--- Begin Extracted material ---

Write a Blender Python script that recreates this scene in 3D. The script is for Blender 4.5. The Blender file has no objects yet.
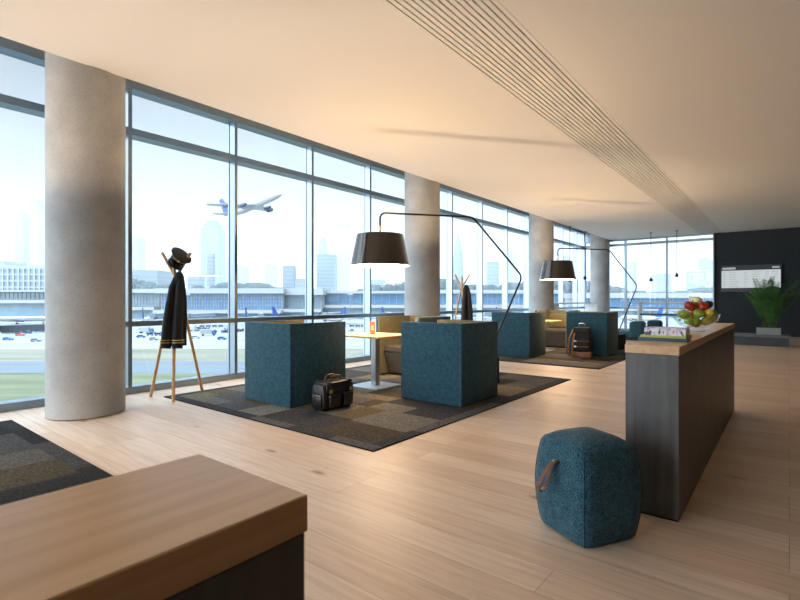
import bpy, bmesh, math, random
from mathutils import Vector, Matrix, Euler
random.seed(7)
C = bpy.context.scene.collection
PI = math.pi
R = math.radians
YAW = R(38.7)

# ------------------------------------------------------------------ helpers
def srgb(r, g, b):
    def f(c):
        c /= 255.0
        return c / 12.92 if c <= 0.04045 else ((c + 0.055) / 1.055) ** 2.4
    return (f(r), f(g), f(b), 1.0)

def new_mat(name):
    m = bpy.data.materials.new(name)
    m.use_nodes = True
    nt = m.node_tree
    bs = nt.nodes['Principled BSDF']
    return m, nt, bs

def L(nt, a, b):
    nt.links.new(a, b)

def nd(nt, typ, **kw):
    n = nt.nodes.new(typ)
    for k, v in kw.items():
        setattr(n, k, v)
    return n

def ramp(nt, stops, interp='LINEAR'):
    r = nt.nodes.new('ShaderNodeValToRGB')
    r.color_ramp.interpolation = interp
    els = r.color_ramp.elements
    while len(els) < len(stops):
        els.new(0.5)
    for e, (p, c) in zip(els, stops):
        e.position = p
        e.color = c
    return r

def mat(name, col, rough=0.6, metal=0.0, var=0.0, scale=8.0, stretch=(1, 1, 1), bump=0.0, bump_scale=None, sheen=0.0, spec=0.5, coat=0.0, detail=4.0):
    """plain surface with noise-driven colour variation and bump"""
    m, nt, bs = new_mat(name)
    bs.inputs['Roughness'].default_value = rough
    bs.inputs['Metallic'].default_value = metal
    bs.inputs['Specular IOR Level'].default_value = spec
    if sheen:
        bs.inputs['Sheen Weight'].default_value = sheen
    if coat:
        bs.inputs['Coat Weight'].default_value = coat
        bs.inputs['Coat Roughness'].default_value = 0.1
    tc = nd(nt, 'ShaderNodeTexCoord')
    mp = nd(nt, 'ShaderNodeMapping')
    mp.inputs['Scale'].default_value = stretch
    L(nt, tc.outputs['Object'], mp.inputs['Vector'])
    if var > 0:
        n = nd(nt, 'ShaderNodeTexNoise')
        n.inputs['Scale'].default_value = scale
        n.inputs['Detail'].default_value = detail
        L(nt, mp.outputs['Vector'], n.inputs['Vector'])
        lo = tuple(max(0, c * (1 - var)) for c in col[:3]) + (1,)
        hi = tuple(min(1, c * (1 + var)) for c in col[:3]) + (1,)
        r = ramp(nt, [(0.3, lo), (0.7, hi)])
        L(nt, n.outputs['Fac'], r.inputs['Fac'])
        L(nt, r.outputs['Color'], bs.inputs['Base Color'])
    else:
        bs.inputs['Base Color'].default_value = col
    if bump > 0:
        n2 = nd(nt, 'ShaderNodeTexNoise')
        n2.inputs['Scale'].default_value = bump_scale or scale * 4
        n2.inputs['Detail'].default_value = 3
        L(nt, mp.outputs['Vector'], n2.inputs['Vector'])
        b = nd(nt, 'ShaderNodeBump')
        b.inputs['Strength'].default_value = bump
        b.inputs['Distance'].default_value = 0.01
        L(nt, n2.outputs['Fac'], b.inputs['Height'])
        L(nt, b.outputs['Normal'], bs.inputs['Normal'])
    return m

def wood(name, dark, light, axis=0, rough=0.35, gscale=6.0):
    m, nt, bs = new_mat(name)
    bs.inputs['Roughness'].default_value = rough
    tc = nd(nt, 'ShaderNodeTexCoord')
    mp = nd(nt, 'ShaderNodeMapping')
    s = [18.0, 18.0, 18.0]
    s[axis] = 1.0
    mp.inputs['Scale'].default_value = s
    L(nt, tc.outputs['Object'], mp.inputs['Vector'])
    n = nd(nt, 'ShaderNodeTexNoise')
    n.inputs['Scale'].default_value = gscale * 0.35
    n.inputs['Detail'].default_value = 6
    n.inputs['Distortion'].default_value = 0.4
    L(nt, mp.outputs['Vector'], n.inputs['Vector'])
    r = ramp(nt, [(0.25, dark), (0.75, light)])
    L(nt, n.outputs['Fac'], r.inputs['Fac'])
    L(nt, r.outputs['Color'], bs.inputs['Base Color'])
    return m

def emit(name, col, strength):
    m = bpy.data.materials.new(name)
    m.use_nodes = True
    nt = m.node_tree
    nt.nodes.clear()
    e = nd(nt, 'ShaderNodeEmission')
    e.inputs['Color'].default_value = col
    e.inputs['Strength'].default_value = strength
    o = nd(nt, 'ShaderNodeOutputMaterial')
    L(nt, e.outputs[0], o.inputs['Surface'])
    return m

def clear_glass(name, tint, refl=0.6, ior=1.45):
    m = bpy.data.materials.new(name)
    m.use_nodes = True
    nt = m.node_tree
    nt.nodes.clear()
    t = nd(nt, 'ShaderNodeBsdfTransparent')
    t.inputs['Color'].default_value = tint
    g = nd(nt, 'ShaderNodeBsdfGlossy')
    g.inputs['Roughness'].default_value = 0.02
    g.inputs['Color'].default_value = (refl, refl, refl, 1)
    lw = nd(nt, 'ShaderNodeLayerWeight')
    lw.inputs['Blend'].default_value = 0.5
    pw = nd(nt, 'ShaderNodeMath', operation='POWER'); pw.inputs[1].default_value = 4.0
    L(nt, lw.outputs['Facing'], pw.inputs[0])
    f = nd(nt, 'ShaderNodeMath', operation='MULTIPLY_ADD'); f.inputs[1].default_value = 0.35; f.inputs[2].default_value = 0.035
    L(nt, pw.outputs[0], f.inputs[0])
    mx = nd(nt, 'ShaderNodeMixShader')
    o = nd(nt, 'ShaderNodeOutputMaterial')
    L(nt, f.outputs[0], mx.inputs[0])
    L(nt, t.outputs[0], mx.inputs[1])
    L(nt, g.outputs[0], mx.inputs[2])
    L(nt, mx.outputs[0], o.inputs['Surface'])
    return m

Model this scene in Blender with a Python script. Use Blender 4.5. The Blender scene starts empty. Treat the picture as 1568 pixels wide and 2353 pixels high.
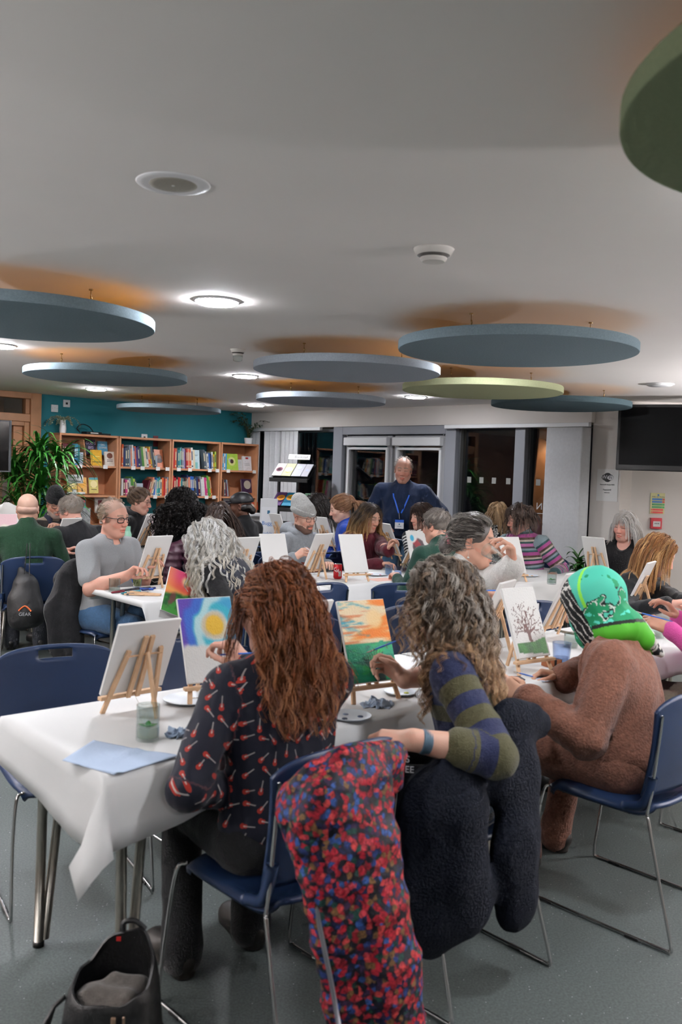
import bpy, bmesh, math, random
import numpy as np
from mathutils import Vector, Matrix
random.seed(7); np.random.seed(7)
PI = math.pi
COL = bpy.context.scene.collection

# ------------------------------------------------------------- camera model (image taken as 1568 x 2353)
FPX, PITCH, ROLL, HC = 2056.0, -0.0447, 0.036, 1.55
_cp, _sp, _cr, _sr = math.cos(PITCH), math.sin(PITCH), math.cos(ROLL), math.sin(ROLL)
RCAM = np.array([[_cr, _sr, 0], [-_sr, _cr, 0], [0, 0, 1]]) @ np.array([[1, 0, 0], [0, -_sp, _cp], [0, _cp, _sp]])
def ray(px, py): return RCAM.T @ np.array([(px - 784) / FPX, (1176.5 - py) / FPX, 1.0])
def at(px, py, Y):
    d = ray(px, py); return Vector((np.array([0, 0, HC]) + d * (Y / d[1])).tolist())
def atz(px, py, z):
    d = ray(px, py); return Vector((np.array([0, 0, HC]) + d * ((z - HC) / d[2])).tolist())

# ------------------------------------------------------------- linking and tagging
def link(o, parent=None):
    COL.objects.link(o)
    if parent is not None: o.parent = parent
    return o
def tag(o, label=None, cat=None, group=None, kind=None):
    if label: o['label'] = label
    if cat: o['category'] = cat
    if group: o['group'] = group
    if kind: o['kind'] = kind
    return o
def thing(name, label, cat, loc=(0, 0, 0), rz=0, group=None):
    o = bpy.data.objects.new(name, None); o.empty_display_size = 0.1
    link(o); o.location = loc; o.rotation_euler = (0, 0, rz)
    return tag(o, label, cat, group)
def copy_tree(o, parent=None):
    c = o.copy(); link(c)
    if parent is not None: c.parent = parent
    for ch in list(o.children): copy_tree(ch, c)
    return c

# ------------------------------------------------------------- colours and materials
def lin(v): return v / 12.92 if v <= .04045 else ((v + .055) / 1.055) ** 2.4
def C(s, a=1.0):
    if not isinstance(s, str): return tuple(s) if len(s) == 4 else (*s, a)
    s = s.lstrip('#'); s = ''.join(c * 2 for c in s) if len(s) == 3 else s
    return tuple(lin(int(s[i:i + 2], 16) / 255) for i in (0, 2, 4)) + (a,)
_M = {}
def newmat(name):
    m = bpy.data.materials.new(name); m.use_nodes = True
    nt = m.node_tree; return m, nt, nt.nodes['Principled BSDF']
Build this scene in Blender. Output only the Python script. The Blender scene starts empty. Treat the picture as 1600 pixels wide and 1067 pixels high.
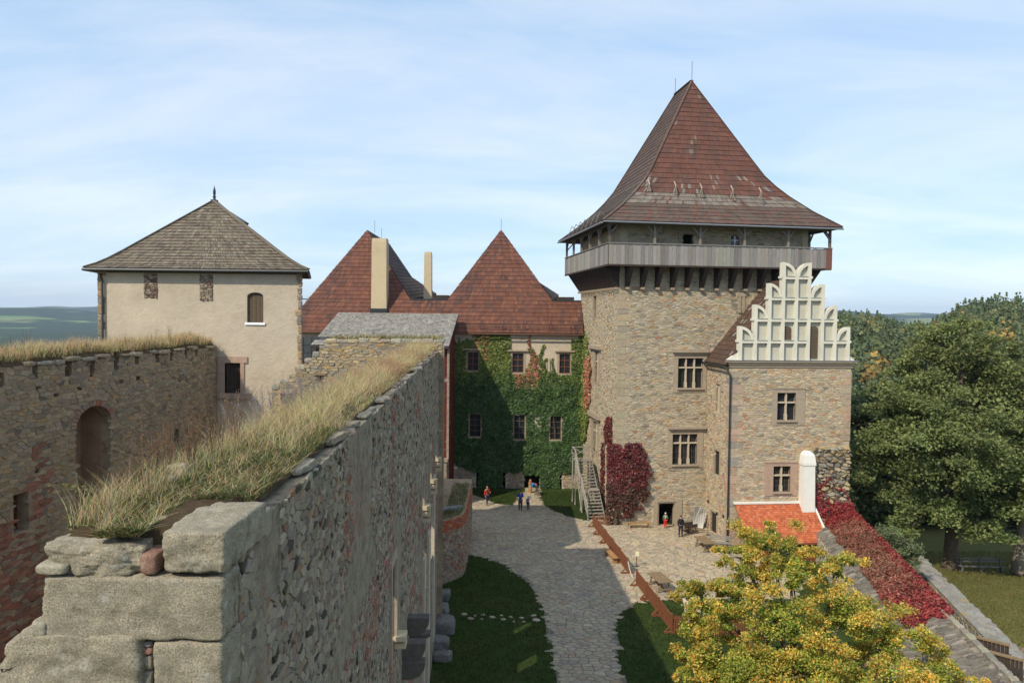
import bpy, bmesh, math, random
import numpy as np
from mathutils import Vector, Matrix, noise
from mathutils.geometry import delaunay_2d_cdt

# ------------------------------------------------------------------ camera, sky, sun, exposure
scene = bpy.context.scene
COL = scene.collection
F = 1200.0                     # focal length in pixels of the 1600 px wide photograph
CAM = Vector((0, 0, 17.0))
RM = Matrix.Rotation(math.pi / 2 - math.radians(2.05), 3, 'X') @ Matrix.Rotation(math.radians(0.6), 3, 'Z')
cd = bpy.data.cameras.new('camera'); cam = bpy.data.objects.new('camera', cd); COL.objects.link(cam)
cd.sensor_width = 36; cd.lens = F / 1600 * 36; cd.clip_start = 0.1; cd.clip_end = 40000
cam.matrix_world = Matrix.Translation(CAM) @ RM.to_4x4()
scene.camera = cam

SUN_EL, SUN_AZ = math.radians(42), math.radians(220)      # azimuth measured from +Y towards +X
world = bpy.data.worlds.new("World"); scene.world = world; world.use_nodes = True
wn = world.node_tree; wn.nodes.clear()
def wnode(t, **k):
    n = wn.nodes.new(t)
    for a, b in k.items(): setattr(n, a, b)
    return n
w_out = wnode('ShaderNodeOutputWorld'); w_bg = wnode('ShaderNodeBackground')
w_bg.inputs['Strength'].default_value = 0.15
w_sky = wnode('ShaderNodeTexSky', sky_type='NISHITA'); w_sky.sun_disc = False
w_sky.sun_elevation = SUN_EL; w_sky.sun_rotation = SUN_AZ
w_sky.altitude = 600; w_sky.air_density = 1.0; w_sky.dust_density = 0.25; w_sky.ozone_density = 1.6
# thin high cirrus over the whole sky
w_tc = wnode('ShaderNodeTexCoord'); w_sep = wnode('ShaderNodeSeparateXYZ'); wn.links.new(w_tc.outputs['Generated'], w_sep.inputs[0])
w_add = wnode('ShaderNodeMath', operation='ADD'); w_add.inputs[1].default_value = 0.22; wn.links.new(w_sep.outputs['Z'], w_add.inputs[0])
w_max = wnode('ShaderNodeMath', operation='MAXIMUM'); w_max.inputs[1].default_value = 0.05; wn.links.new(w_add.outputs[0], w_max.inputs[0])
w_dx = wnode('ShaderNodeMath', operation='DIVIDE'); w_dy = wnode('ShaderNodeMath', operation='DIVIDE')
wn.links.new(w_sep.outputs['X'], w_dx.inputs[0]); wn.links.new(w_max.outputs[0], w_dx.inputs[1])
wn.links.new(w_sep.outputs['Y'], w_dy.inputs[0]); wn.links.new(w_max.outputs[0], w_dy.inputs[1])
w_cmb = wnode('ShaderNodeCombineXYZ'); wn.links.new(w_dx.outputs[0], w_cmb.inputs[0]); wn.links.new(w_dy.outputs[0], w_cmb.inputs[1])
w_map = wnode('ShaderNodeMapping'); w_map.inputs['Scale'].default_value = (0.55, 1.3, 1); w_map.inputs['Rotation'].default_value = (0, 0, 0.25)
wn.links.new(w_cmb.outputs[0], w_map.inputs[0])
w_n1 = wnode('ShaderNodeTexNoise'); w_n1.inputs['Scale'].default_value = 1.1; w_n1.inputs['Detail'].default_value = 9; w_n1.inputs['Roughness'].default_value = 0.6; w_n1.inputs['Distortion'].default_value = 0.5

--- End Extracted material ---

Your task >> Exactly reproduce the stretch that starts at the line containing "Model this scene" and ends at the line containing "HC) / d[2])).tolist())", both ends included; leave any pictures out.

The completed task >>
Model this scene in Blender with a Python script. Use Blender 4.5. The Blender scene starts empty. Treat the picture as 1568 pixels wide and 2353 pixels high.
import bpy, bmesh, math, random
import numpy as np
from mathutils import Vector, Matrix
random.seed(7); np.random.seed(7)
PI = math.pi
COL = bpy.context.scene.collection

# ------------------------------------------------------------- camera model (image taken as 1568 x 2353)
FPX, PITCH, ROLL, HC = 2056.0, -0.0447, 0.036, 1.55
_cp, _sp, _cr, _sr = math.cos(PITCH), math.sin(PITCH), math.cos(ROLL), math.sin(ROLL)
RCAM = np.array([[_cr, _sr, 0], [-_sr, _cr, 0], [0, 0, 1]]) @ np.array([[1, 0, 0], [0, -_sp, _cp], [0, _cp, _sp]])
def ray(px, py): return RCAM.T @ np.array([(px - 784) / FPX, (1176.5 - py) / FPX, 1.0])
def at(px, py, Y):
    d = ray(px, py); return Vector((np.array([0, 0, HC]) + d * (Y / d[1])).tolist())
def atz(px, py, z):
    d = ray(px, py); return Vector((np.array([0, 0, HC]) + d * ((z - HC) / d[2])).tolist())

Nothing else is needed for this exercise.